WRITTEN REQUEST
Write out all of the data exactly as it appears.
============
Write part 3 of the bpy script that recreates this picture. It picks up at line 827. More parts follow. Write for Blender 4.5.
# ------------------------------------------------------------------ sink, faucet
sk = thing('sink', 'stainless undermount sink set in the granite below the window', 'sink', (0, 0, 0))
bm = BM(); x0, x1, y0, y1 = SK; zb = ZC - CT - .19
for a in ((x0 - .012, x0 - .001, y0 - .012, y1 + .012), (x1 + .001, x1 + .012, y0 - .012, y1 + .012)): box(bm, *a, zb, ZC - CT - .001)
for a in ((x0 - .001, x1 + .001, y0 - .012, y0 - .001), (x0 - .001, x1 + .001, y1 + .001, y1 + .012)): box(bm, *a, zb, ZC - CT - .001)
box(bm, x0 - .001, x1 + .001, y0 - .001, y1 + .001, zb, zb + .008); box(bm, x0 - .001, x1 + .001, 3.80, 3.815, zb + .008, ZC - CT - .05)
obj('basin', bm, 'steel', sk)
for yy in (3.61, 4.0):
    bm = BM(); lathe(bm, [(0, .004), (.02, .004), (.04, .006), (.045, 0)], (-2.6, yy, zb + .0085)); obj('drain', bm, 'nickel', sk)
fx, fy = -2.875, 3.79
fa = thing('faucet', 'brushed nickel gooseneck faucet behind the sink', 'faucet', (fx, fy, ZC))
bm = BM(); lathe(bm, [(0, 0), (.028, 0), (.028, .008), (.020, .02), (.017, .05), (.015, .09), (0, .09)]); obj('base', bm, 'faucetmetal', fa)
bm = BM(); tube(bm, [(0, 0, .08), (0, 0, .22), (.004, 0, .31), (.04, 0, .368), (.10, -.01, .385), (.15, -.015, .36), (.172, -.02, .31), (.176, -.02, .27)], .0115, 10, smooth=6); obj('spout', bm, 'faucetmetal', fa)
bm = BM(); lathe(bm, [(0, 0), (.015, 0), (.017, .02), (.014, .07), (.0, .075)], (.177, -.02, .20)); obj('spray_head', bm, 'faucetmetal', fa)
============
ANSWER FOR THE TASK
Write part 3 of the bpy script that recreates this picture. It picks up at line 827. More parts follow. Write for Blender 4.5.
# ------------------------------------------------------------------ sink, faucet
sk = thing('sink', 'stainless undermount sink set in the granite below the window', 'sink', (0, 0, 0))
bm = BM(); x0, x1, y0, y1 = SK; zb = ZC - CT - .19
for a in ((x0 - .012, x0 - .001, y0 - .012, y1 + .012), (x1 + .001, x1 + .012, y0 - .012, y1 + .012)): box(bm, *a, zb, ZC - CT - .001)
for a in ((x0 - .001, x1 + .001, y0 - .012, y0 - .001), (x0 - .001, x1 + .001, y1 + .001, y1 + .012)): box(bm, *a, zb, ZC - CT - .001)
box(bm, x0 - .001, x1 + .001, y0 - .001, y1 + .001, zb, zb + .008); box(bm, x0 - .001, x1 + .001, 3.80, 3.815, zb + .008, ZC - CT - .05)
obj('basin', bm, 'steel', sk)
for yy in (3.61, 4.0):
    bm = BM(); lathe(bm, [(0, .004), (.02, .004), (.04, .006), (.045, 0)], (-2.6, yy, zb + .0085)); obj('drain', bm, 'nickel', sk)
fx, fy = -2.875, 3.79
fa = thing('faucet', 'brushed nickel gooseneck faucet behind the sink', 'faucet', (fx, fy, ZC))
bm = BM(); lathe(bm, [(0, 0), (.028, 0), (.028, .008), (.020, .02), (.017, .05), (.015, .09), (0, .09)]); obj('base', bm, 'faucetmetal', fa)
bm = BM(); tube(bm, [(0, 0, .08), (0, 0, .22), (.004, 0, .31), (.04, 0, .368), (.10, -.01, .385), (.15, -.015, .36), (.172, -.02, .31), (.176, -.02, .27)], .0115, 10, smooth=6); obj('spout', bm, 'faucetmetal', fa)
bm = BM(); lathe(bm, [(0, 0), (.015, 0), (.017, .02), (.014, .07), (.0, .075)], (.177, -.02, .20)); obj('spray_head', bm, 'faucetmetal', fa)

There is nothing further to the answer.